Competition has been an important element in providing housing services for a long time, especially to deliver hard projects like capital investment, repairs and grounds maintenance, or to deliver IT-based services like some elements of housing benefit.  In many circumstances it is the sensible thing to do.  But not in all, and much less so in the services that are highly focused on people. 

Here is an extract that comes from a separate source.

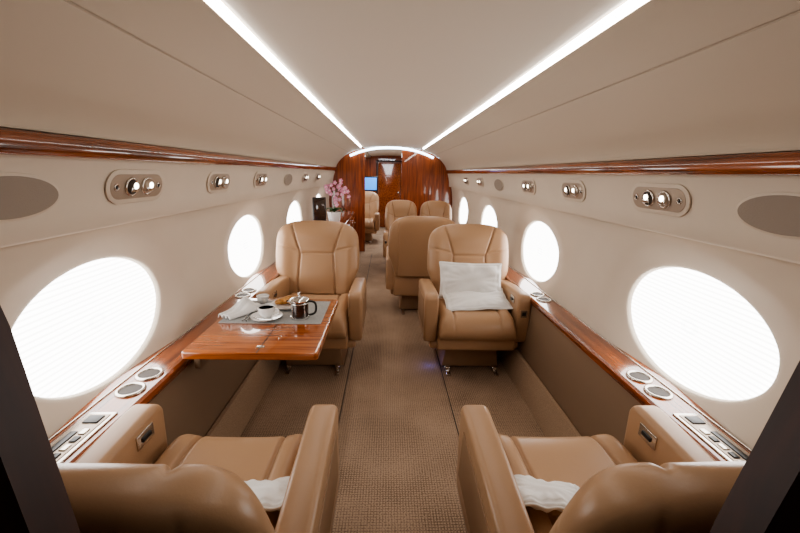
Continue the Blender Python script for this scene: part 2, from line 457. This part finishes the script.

The previous attempt to bring Compulsory Competitive Tendering (CCT) into housing management – under the last Tory government – was an unmitigated disaster and a huge waste of time and money.  CCT was an extraordinarily bureaucratic exercise requiring councils to write hugely detailed specifications of the services they wanted to deliver, and in-house teams to write hugely detailed proposals about how they would go about performing the specification.  Both sides required teams of people including lawyers and accountants (and humble housing consultants) – I know because I did both on behalf of various councils.  The fact that very few housing associations, faced with the same issues but not subject to the regime, chose to put their housing management services out to competition told its own story – they would have done so if it made any sense.

It was – still is – a fledgling market and a few private firms also wasted their time putting in hopeless bids.  Where other providers did win contracts it was invariably where the existing service was failing and the council, often with tenant support, concluded that new providers might help bring about improvements.  Some providers have done well, but that’s not my point.

A lot was written about HM CCT at the time, why compulsory tendering was an ideologically-driven waste of time and money that also held back real service improvement by diverting resources into pointless activities.  Most sensible people think these decisions should be made by landlords and tenants who know their local services.  If Cameron chooses to go down the road of centrally-directed compulsion again it will prove that the Tories don’t learn from history or from their previous mistakes.